Néanmoins, dans ce processus, la gauche ne peut pas oublier que sa doctrine politique a été construite théoriquement, historiquement et socialement comme une doctrine populaire. C’est pourquoi elle va chercher une alternative, remplaçant le « compromis social-démocrate » entre capital et travail, qui était son projet depuis 1945, par un autre, que je qualifie de « libéral-multiculturaliste ». Ce peuple de substitution ne se réfère plus à un collectif souverain, lieu et agent de l’émancipation, mais à un conglomérat (une « coalition ») de minorités regroupant des individus sur la base de leur « identité » ethnique, sexuelle ou régionale, par exemple.
Le PS qui accède au pouvoir en 1981 est ainsi déjà largement influencé par l’idée de « tournant identitaire », il est le parti des nouveaux mouvements sociaux, de la classe moyenne et des minorités. Le tournant libéral de 1982-1983 vient couronner cette évolution. Le PS remplace alors le social par le « sociétal ». Il met l’accent sur les valeurs culturelles de la gauche et sur les nouveaux publics que sont les exclus, les « jeunes des banlieues » et les minorités, mais aussi une partie des élites, nouvelles catégories dont la gauche espère faire un relais électoral pour compenser l’éloignement des catégories populaires. Elle veut désormais enjamber le peuple, qui est devenu un problème pour elle.
Comment expliquer que malgré tout la gauche ait continué de remporter des victoires électorales, au moins aux niveaux régional et local ?
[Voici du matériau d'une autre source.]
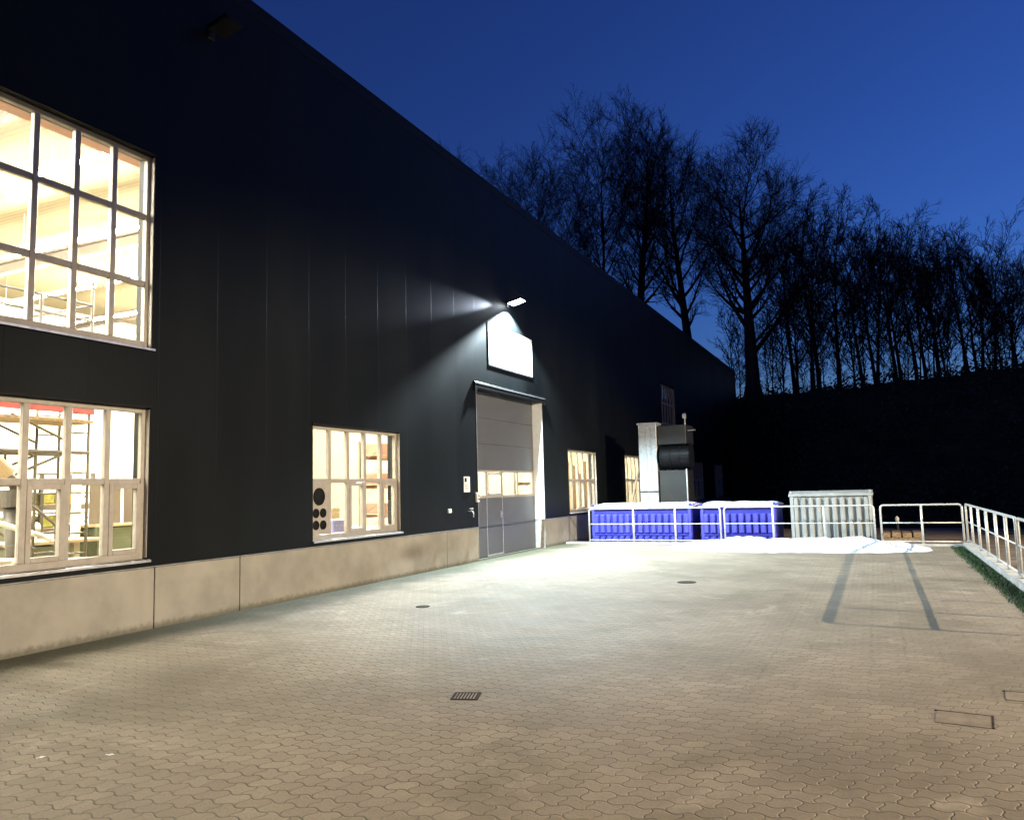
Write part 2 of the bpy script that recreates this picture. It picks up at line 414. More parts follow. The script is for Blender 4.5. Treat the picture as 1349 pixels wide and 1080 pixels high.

Il faut d’abord préciser que les catégories ouvriers et employés – actifs et retraités – représentent une large majorité de l’électorat. Ce sont les retraités issus de ces catégories qui ont fait l’élection de Nicolas Sarkozy. Le décrochage de la gauche dans les catégories populaires se constate dès les années 80 lors de toutes les élections intermédiaires, législatives de 1986, européennes, municipales, etc. La gauche perd parce que les couches populaires commencent à s’abstenir ou votent pour d’autres partis, extrême gauche et Front national. Seul François Mitterrand sait encore largement les rassembler en 1988.
Lors de la présidentielle de 1995, les catégories populaires votent majoritairement à droite, séduites par le discours sur la « fracture sociale » de Jacques Chirac. La victoire de la gauche aux législatives de 1997 est rendue possible par les échecs de Jacques Chirac. Mais, même là, la gauche ne retrouve qu’une majorité relative dans les couches populaires, et elle gagne surtout grâce aux triangulaires provoquées par le Front national.
La « gauche plurielle » de Lionel Jospin révèle tous les défauts de ce peuple de substitution. Son programme, rédigé par Martine Aubry et Dominique Strauss-Kahn, conseillés déjà par des chercheurs tels que Michel Wieviorka ou Dominique Méda (théoricienne de la « fin du travail »), ne se résume pas aux emplois-jeunes et aux trente-cinq heures. Il révèle aussi le projet multiculturel, sociétal et libéral d’une gauche qui assume son évolution : c’est l’époque des mesures contre les discriminations, pour la parité, les changements sociétaux comme le Pacs, etc. Toutes ces mesures sociétales disent que la gauche parle désormais en priorité à des individus en raison de leur identité, et non plus à un ensemble social en raison de sa position dans les rapports de production.